Mit zugekauften Bildern werben Hospize und Heime für die palliative Pflege von unheilbar kranken Menschen. Eine neue Studie zeigt, wie erschreckend einseitig die Vorstellungen vom Sterben sind, die die Bildagenturen verbreiten.
Eine junge Pflegerin reicht einem weisshaarigen Mann ein Glas Wasser, die beiden lächeln sich an; auf einer Bettdecke hält eine faltenlose Hand eine runzlige Hand mit Altersflecken; eine ältere Frau sitzt zufrieden in einem Rollstuhl vor einem hellen Fenster: Mit solchen oder ähnlichen Bildern sind Broschüren und Webseiten, die über die Versorgung von schwerkranken Menschen informieren, reichlich illustriert.
«Diese Abbildungen stellen meist keine authentischen Situationen dar – sie werden in nachgestellten Szenen mit Fotomodellen produziert und dann von kommerziellen Agenturen wie Shutterstock vertrieben», kritisiert eine am Mittwoch publizierte Studie von Forschenden des Schweizerischen Nationalfonds (SNF).
Agenturfotos seien für Pflegeeinrichtungen eine einfache Methode, um für Werbezwecke attraktive Fotos von hoher Qualität zu erwerben. Aber auch andere Medien wie Zeitungen oder Infowebseiten greifen oft auf zugekaufte Symbolbilder zurück.
Diese künstlich erzeugten Bildwelten «können uns helfen, kulturelle und soziale Aspekte des Sterbens besser zu verstehen», sagt Gaudenz Metzger. Der Sterbeforscher hat gemeinsam mit seiner Kollegin, Tina Braun, solche Stock-Fotos untersucht.
Für ihre Studie durchsuchten die beiden die Datenbanken von vier grossen Bildagenturen mit dem Stichwort «Palliativpflege». Sie analysierten über 600 Stock-Fotos und teilten die dargestellten Motive in verschiedene Kategorien ein.
«Dabei stellten wir fest, dass die Fotos sehr redundant sind und die Bildsprache auf wenige immer wiederkehrende Elemente reduziert ist», sagt Metzger, der an der Zürcher Hochschule der Künste im Rahmen des SNF-Projekts eine ethnografische Studie über schwerkranke, palliativ versorgte Menschen verfasst hat.
Klischees sind beispielsweise Darstellungen von Händehalten oder Umarmungen durch das Pflegepersonal. Die betreuten Menschen haben zudem meist einen friedlichen Gesichtsausdruck und sind in lichtdurchfluteten Räumen untergebracht.
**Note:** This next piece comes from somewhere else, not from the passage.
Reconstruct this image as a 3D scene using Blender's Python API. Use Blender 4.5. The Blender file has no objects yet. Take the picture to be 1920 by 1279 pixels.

Nach Ansicht der beiden Forschenden repräsentieren diese Szenen den Kern der Philosophie der modernen Hospizbewegung, nämlich «Präsenz und Empathie des Pflegepersonals, Schmerzfreiheit im Sterben und die Vorstellung des Todes als Vervollkommnung und Transzendenz».
Wer solche Bilder betrachtet, soll also wohl den Eindruck bekommen, dass das Lebensende nichts Schlimmes sei.
Positive Thinking ist kein Verbrechen. Und doch hat die rosa Brille eine Schattenseite. «Auf den Fotos werden viele Aspekte des Sterbens komplett ausgeblendet – etwa Trauer, Angst und Schmerzen. Den Gepflegten ist nicht anzusehen, dass sie schwer krank sind und womöglich auch leiden. Auch die für die Versorgung benötigten medizinische Apparaturen und Pflegematerialien fehlen in den Zimmern», schreiben die Forscherinnen und Forscher weiter.
Eine solche einseitige Darstellung könne Vorstellungen wecken, die nimmer erfüllt werden können. Und eine solche Enttäuschung könne dann zu Konflikten bei der palliativen Versorgung führen, etwa wenn das Personal einmal keine Zeit hat oder die Ausstattung der Zimmer weniger heimelig ist, weil da auch Apparate rumblinken, die auf den Klischee-Fotos nie zu sehen waren.
Ebenfalls stossend sei die stereotype Darstellung der Beteiligten: Die Pflegenden sind meist jung, attraktiv und weiblich. Die kranken Menschen sind alt, weiss und gut gekleidet.
Dass auch junge Leute zuweilen sterben oder dass auch ältere Menschen und auch Männer im Pflegeberuf arbeiten, bleibt praktisch unsichtbar.